I was recently approached by a colleague, a craftsman and artist in New Mexico, who has spent years dreaming of building modular living units for desert use. His idea, currently in the form of simple CAD drawings, is a series of individual hexagons which could be pieced together to create interesting new shapes through what we call “tessellation”. If you have ever marveled at M.C. Escher’s amazing intertwined lizards, fish, and birds that seem to merge and grow from one another, you have witnessed tessellation! It is simply the act of combining one or more complementary shapes to form a greater pattern.

In the case of the modular living units, the artist envisioned small stand-alone living units that could be built in a factory, then shipped and assembled on-site in the desert. Expanding on this idea, he also imagined a series of the unit pieces being combined to form a larger community, the units forming a ring and enclosing communal space in the interior. He asked me to take his basic idea and flesh it out – how could these units be built? What materials would make the most sense? What would the individual units and the communal building actually look like?

I loved this idea! I had, after all, spent much of my grad school days as a research assistant in the Energy Studies in Buildings Laboratory at the University of Oregon; designing and documenting performance on a zero energy house, designing modular and pre-manufactured housing systems, and generally playing future-architect. Not that these ideas were all new – architects have been designing modular systems for decades, but more on that later.

I started the individual unit design by breaking a hexagon into six wall panels, joined with a corner spline. Six triangular floor pieces joined over a bolt-on-site foundation system, allowing the unit to sit high above the desert floor for airflow and utility/storage below. The roof system was similarly designed, pieced together to form a peaked concentric hexagonal roof with a water collection system built into the integral gutters. I spent a good deal of time working out heating and cooling systems, as well as a combination of active and passive solar with an option for photovoltaic panels. These units could be built to share a utility pod, or they could be entirely off the grid. If you saw my recent Facebook post about EcoCapsules, you know that I am intrigued by this idea.

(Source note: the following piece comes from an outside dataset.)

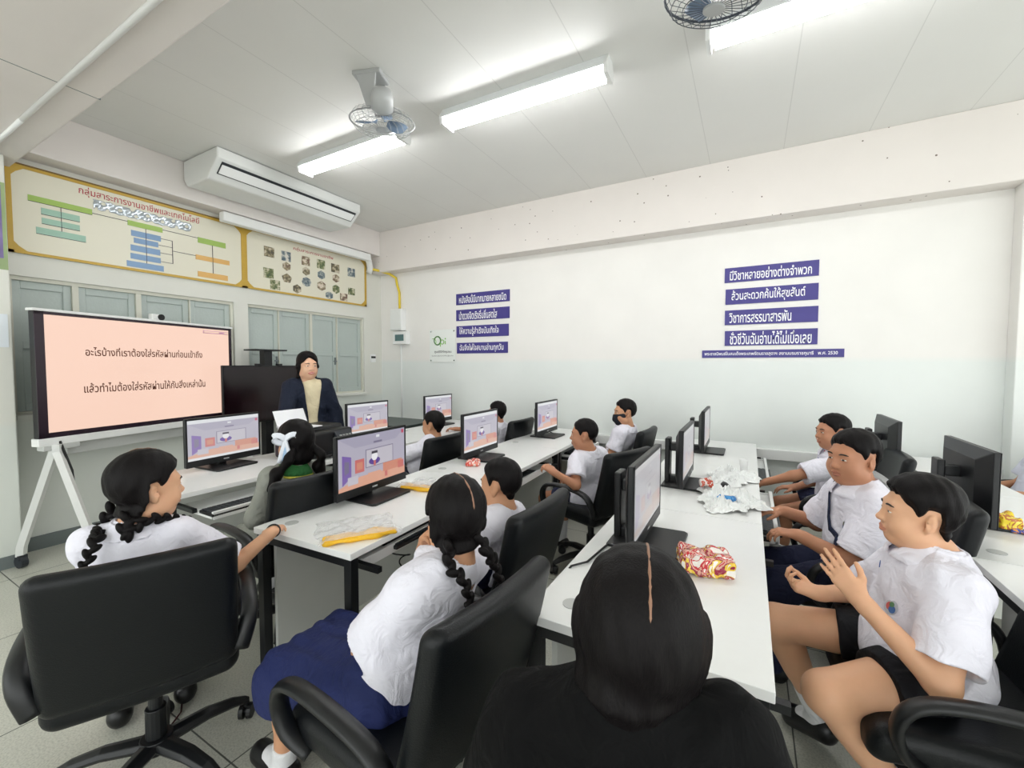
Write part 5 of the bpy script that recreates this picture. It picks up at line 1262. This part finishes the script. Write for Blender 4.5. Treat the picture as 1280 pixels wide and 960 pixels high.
# --- clapping boy on the right
S = person('boy on the right bringing his hands together, bare knees beside the desk end', (.50, 1.79, .565), 97, (.475, 1.79, 1.03), 93, 41,
    {'L': ((.47, 1.53, .645), (.305, 1.60, .80), (-.075, .045, .09), (.25, .9, -.25), (.1, .12, .1)), 'R': ((.40, 2.00, .655), (.235, 1.86, .675), (-.95, -.05, .2), (0, -.25, 1), (.75, .7, .5))}, s=.98, hs=.96, fat=1.15, skin='light', far=False,
    legs={'L': ((.225, 1.56, .505), (.45, 1.66, .17), (.47, 1.74, .10)), 'R': ((.105, 1.88, .525), (.27, 1.99, .14), (.20, 2.06, .05))}, hpitch=4, chub=.35, neck=V3(.52, 1.79, .875))
shirt(S, sleeve=.80, flare=.016, hem=-.06); shorts(S, C_BLACK, .50); feet(S, .30); boy_hair(S, .014, .060, -.070, top=.012)
badge(S, -.075, -.155, .02); stitches(S, .06, -.07)

# --- boy with the strap
S = person('stocky boy with a dark strap across his white shirt looking sideways', (.50, 2.50, .565), 97, (.425, 2.46, 1.075), 128, 43,
    {'L': ((.40, 2.27, .66), (.215, 2.32, .725), (-1, .05, .02), (0, .1, -1), (.5, .5, .4)), 'R': ((.33, 2.70, .68), (.165, 2.60, .745), (-.9, -.2, -.1), (0, 0, -1), (.5, .5, .4))}, s=1.0, hs=1.06, fat=1.28, skin='brown', far=False, chub=1., neck=V3(.46, 2.47, .905), shyaw=108, gaze=-.3)
shirt(S, sleeve=.86, flare=.02); trousers(S, C_NAVY); feet(S); boy_hair(S, .011, .062, -.06)
badge(S, -.085, -.15, .019)
st = []
for lat, dz in ((.075, .005), (.055, -.05), (.04, -.10), (.025, -.15), (-.01, -.195), (-.06, -.215), (-.11, -.22), (-.15, -.20)):
    q = S.gs.hit(S.N+S.Rs*lat+V3(0, 0, dz)+S.Bs*.35, -S.Bs, .5)
    if q is not None: st.append(tuple(q+S.gs.normal(q)*.002-S.O))
obj('shoulder_strap', MB().tube(st, .005, 8, flat=4.2, up=(0, -.4, .9)), C_STRAP, S.o, smooth=True)

# --- boy by the wall on the right
S = person('boy in a white shirt by the sign wall behind the boy with the strap', (.57, 3.66, .565), 95, (.50, 3.57, 1.05), 112, 47,
    {'L': ((.27, 3.40, .76), (.12, 3.44, .69), (-.8, .1, -.5), (0, 0, -1)), 'R': ((.46, 3.80, .66), (.30, 3.66, .62), (-.9, -.3, 0), (0, 0, -1))}, s=.93, hs=1.0, fat=1.05, skin='brown', shyaw=106, neck=V3(.54, 3.60, .88))
shirt(S, sleeve=.82); shorts(S, C_NAVY); feet(S); boy_hair(S, .011, .062, -.06)
g = Grid(S.N-.12, S.N+.12, .006); g.cone(S.N-S.U*.03+S.Bs*.01, S.N+S.U*.01+S.Bs*.012, .080, .066, 0); g.plane(S.N-S.U*.012, -S.U, .004); g.plane(S.N+S.U*.014, S.U, .003); g.object('undershirt_edge', cloth('pink cotton', (214, 90, 130)), S.o, S.O)
stitches(S, .06, -.06)

# --- boys of the second row
S = person('boy in the second row right behind the braided girl, head low over the desk', (-1.06, 1.66, .555), 88, (-1.02, 1.715, .935), 92, 53, None, s=.86, hs=.98, skin='tan', neck=V3(-.99, 1.70, .775))
shirt(S); shorts(S); feet(S); boy_hair(S, .012, .064, -.07)
S = person('boy in the second row leaning over with one arm out towards the drawer', (-1.03, 2.99, .555), 68, (-1.03, 2.91, 1.0), 104, 57,
    {'L': ((-1.01, 2.70, .69), (-1.13, 2.62, .775), (-.7, .1, .35), (0, .3, -1), (.6, .6, .4)), 'R': None}, s=.90, hs=.97, skin='brown', neck=V3(-1.0, 2.93, .84))
shirt(S); shorts(S); feet(S); boy_hair(S, .006, .060, -.05, top=.004)
S = person('boy in a dark face mask at the wall end of the second row', (-1.10, 3.93, .555), 82, (-.985, 3.87, 1.07), 122, 59, None, s=.92, hs=1.0, skin='tan', neck=V3(-.965, 3.89, .905))
shirt(S); shorts(S); feet(S); boy_hair(S, .010, .062, -.05)
g = hgrid(S, (-.1, -.05, -.14), (.1, .14, .03)); h = S.hs
g.ell(S.H(0, .026, -.025), np.array((.069, .072, .088))*h, S.HM, 0); g.cone(S.H(0, .08, -.015), S.H(0, .09, -.06), .018, .022, .03); g.ell(S.H(0, .042, -.088), np.array((.042, .042, .034))*h, S.HM, .02)
hplane(g, S, (0, .09, -.012), nrm((0, .25, 1)), .003); hplane(g, S, (0, .0, -.06), (0, -1, .25), .003)
g.object('face_mask', M_MASK, S.o, S.O)
m = MB()
for sx in (-1, 1): m.tube([tuple(S.H(sx*.066, .022, -.03)-S.O), tuple(S.H(sx*.078, .0, -.01)-S.O), tuple(S.H(sx*.080, -.02, .02)-S.O)], .0018, 5)
obj('mask_loop', m, M_MASK, S.o)

# --- front row
S = person('girl with a white hair bow and green scarf at the front row', (-2.32, 1.47, .555), 86, (-2.30, 1.535, 1.04), 84, 61,
    {'L': ((-2.30, 1.30, .68), (-2.42, 1.39, .64)), 'R': None}, s=.84, hs=1.06, skin='tan', neck=V3(-2.28, 1.50, .875))
shirt(S, 'uniform', C_GREY, sleeve=1.25, collar=True); skirt(S, C_GREY); feet(S)
cap_hair(S, .018, extra=lambda g: g.ell(S.H(0, -.045, -.055), np.array((.074, .058, .062))*S.hs, S.HM, .03))
g = Grid(S.N-.16, S.N+.14, .006); g.cone(S.N-S.U*.02-S.B*.005, S.N+S.U*.035, .104, .068, 0); g.cone(S.N-S.U*.05, S.N+S.U*.1, .06, .055, 0, 'cut'); g.plane(S.N+S.U*.03, S.U, .004); g.plane(S.N-S.U*.03, -S.U, .004); folds(g, .003, 5)
sc_ = g.object('neck_scarf', C_GREEN, S.o, S.O)
g = Grid(S.N-.16, S.N+.14, .006); g.cone(S.N-S.U*.035-S.B*.005, S.N+S.U*.0, .112, .090, 0); g.plane(S.N-S.U*.024, S.U, .003); g.plane(S.N-S.U*.038, -S.U, .003); g.object('scarf_edge', cloth('yellow trim', (196, 190, 80)), S.o, S.O)
for sg in (-1, 1):
    g = Grid(S.H(sg*.09, -.09, -.06)-.17, S.H(sg*.09, -.09, -.06)+.13, .005); a, b, c = S.H(sg*.06, -.07, -.02), S.H(sg*.095, -.10, -.07), S.N-S.B*.06+S.R*sg*.125+V3(0, 0, -.01)
    g.cone(a, b, .026, .024, .01); g.cone(b, c, .024, .022, .01); g.cone(c, c+V3(0, 0, -.07)+S.R*sg*.02, .036, .024, .02); folds(g, .003, 9, 2); g.object('looped_braid', M_HAIR, S.o, S.O)
# ribbon bow
bc = S.H(-.088, -.065, .035); m = MB(); n_ = nrm(-S.R*.5-S.B*.85); ri = nrm(np.cross(n_, (0, 0, 1))); up = V3(0, 0, 1)
bw = obj('hair_bow', MB().tube([tuple(bc-S.O-ri*.008), tuple(bc-S.O+ri*.008)], .012, 10), cloth('white ribbon', (236, 240, 248)), S.o, smooth=True)
for sg in (-1, 1):
    lp = [bc+n_*.012*math.sin(a)+ri*sg*(.030-.030*math.cos(a))+up*(.022*math.sin(a)+.010*(1-math.cos(a))) for a in np.linspace(0, 2*math.pi, 14)]
    o_ = obj('bow_loop', MB().tube([tuple(p-S.O) for p in lp], .003, 6, flat=5.5, up=(0, 0, 1)), cloth('white ribbon', (236, 240, 248)), bw, smooth=True)
for j, (dx, L, c) in enumerate(((-.016, .10, 'white ribbon'), (.004, .125, 'pale blue ribbon'), (.02, .12, 'white ribbon'))):
    tl = [bc+n_*(.010+.006*math.sin(t*3))+ri*dx*t*1.6+up*(-L*t) for t in np.linspace(0, 1, 8)]
    obj('bow_tail', MB().tube([tuple(p-S.O) for p in tl], [.003]*8, 6, flat=4., up=tuple(ri)), cloth(c, (176, 206, 236) if 'blue' in c else (236, 240, 248)), bw, smooth=True)

S = person('boy in a white shirt at the front row seen from behind beside the far monitor', (-2.50, 2.86, .555), 92, (-2.445, 2.945, .965), 100, 67,
    {'R': None, 'L': ((-2.62, 2.62, .70), (-2.80, 2.66, .70))}, s=.90, hs=1.0, skin='tan', neck=V3(-2.42, 2.92, .80))
shirt(S); shorts(S); feet(S); boy_hair(S, .012, .064, -.070)
S = person('pupil half hidden behind the middle monitor reaching an arm onto the front row', (-2.44, 4.0, .555), 90, (-2.42, 4.0, .975), 92, 71,
    {'L': ((-2.60, 3.82, .80), (-2.84, 3.80, .79), (-1, 0, 0), (0, 0, -1)), 'R': None}, s=.90, hs=1.0, skin='brown', neck=V3(-2.40, 4.0, .81))
shirt(S); shorts(S); feet(S); boy_hair(S, .012, .064, -.070)
# --- pupil at the right edge
S = person('pupil in a white shirt cut off by the right edge behind the rear-facing monitor', (1.72, 4.22, .565), 92, (1.80, 4.22, 1.04), 92, 73, None, s=.92, hs=.98, skin='tan', neck=V3(1.79, 4.22, .88))
shirt(S, m=cloth('pale shirt', (214, 218, 232))); shorts(S); feet(S); boy_hair(S); stitches(S, -.07, -.1)

# --- teacher
S = person('smiling woman standing by the display in a dark open jacket', (-3.84, 2.72, .90), -112, (-3.77, 2.66, 1.485), -104, 79,
    {'R': ((-3.74, 2.40, 1.02), (-3.64, 2.44, .78), (.1, .05, -1), (.6, .8, 0)), 'L': ((-3.72, 2.92, 1.02), (-3.62, 2.90, .78), (.1, 0, -1), (.6, -.8, 0))}, s=1.04, hs=1.10, skin='fair', collar=.86, vee=.030, stand=True, smile=1., shyaw=-118, neck=V3(-3.79, 2.67, 1.30), eyeh=.0042, sw=.145)
shirt(S, 'blouse', C_CREAM, sleeve=.6, e=.008, hem=.03, collar=False); trousers(S); feet(S, .2)
shirt(S, 'jacket', C_JACKET, sleeve=1.92, e=.026, hem=-.10, collar=False, open_front=True, amp=.005)
def tail(g):
    for q in (-1, 1):
        a, b, c, d = S.H(q*.066, .010, .035), S.H(q*.070, -.012, -.03), S.H(q*.066, -.035, -.09), S.H(q*.045, -.07, -.17)
        g.cone(a, b, .012, .016, .02); g.cone(b, c, .016, .020, .02); g.cone(c, d, .020, .026, .02)
    g.cone(S.H(.0, -.09, -.03), S.H(.0, -.10, -.18), .045*S.hs, .035*S.hs, .03)
cap_hair(S, .012, front=.050, ears=False, extra=tail, top=.008)
parting(S, .012, np.linspace(.045, -.02, 8), .0026)
m = MB(); pts = [S.g.hit(S.H(x, .15, -.0605+abs(x)**2*14), -S.HM[1], .12) for x in np.linspace(-.019, .019, 9)]
pts = [tuple(p-S.HM[1]*.0008-S.O) for p in pts if p is not None]
if len(pts) > 3: obj('teeth', m.tube(pts, [.0012]+[.0034]*(len(pts)-2)+[.0012], 6), M_EYEW, S.o, smooth=True)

It occurred to me during the design process that this modular unit could be used in a variety of environments – deserts were first in mind due to the artist’s location but I had spent time in the isolated villages in Alaska, and had seen firsthand how similar the Arctic could be to the desert. In fact, by definition, parts of the Arctic are actually desert (blame that knowledge on my father, the geologist). The same raised foundation system, used in northern Alaska, would allow airflow to pass under the building, keeping the permafrost frozen which is a big deal in Alaska, where everything turns to swamp once thawed. The insulated shell could work just as well for keeping heat inside in Alaska as it did for keeping heat outside in the Desert, and the desert cooling system could be swapped out for a heating system.

As a single family home, the one-story module functions like a small two-bedroom apartment: an open kitchen and family room, single bathroom and two bedrooms with closets. Nothing fancy, but comfortable and highly functional. A raised deck provides additional living space, as well as providing a covered storage area for water collection or other utility/storage. Actual square footages vary, so we will talk about that another time. When you think about the possible applications for something like this, it is staggering!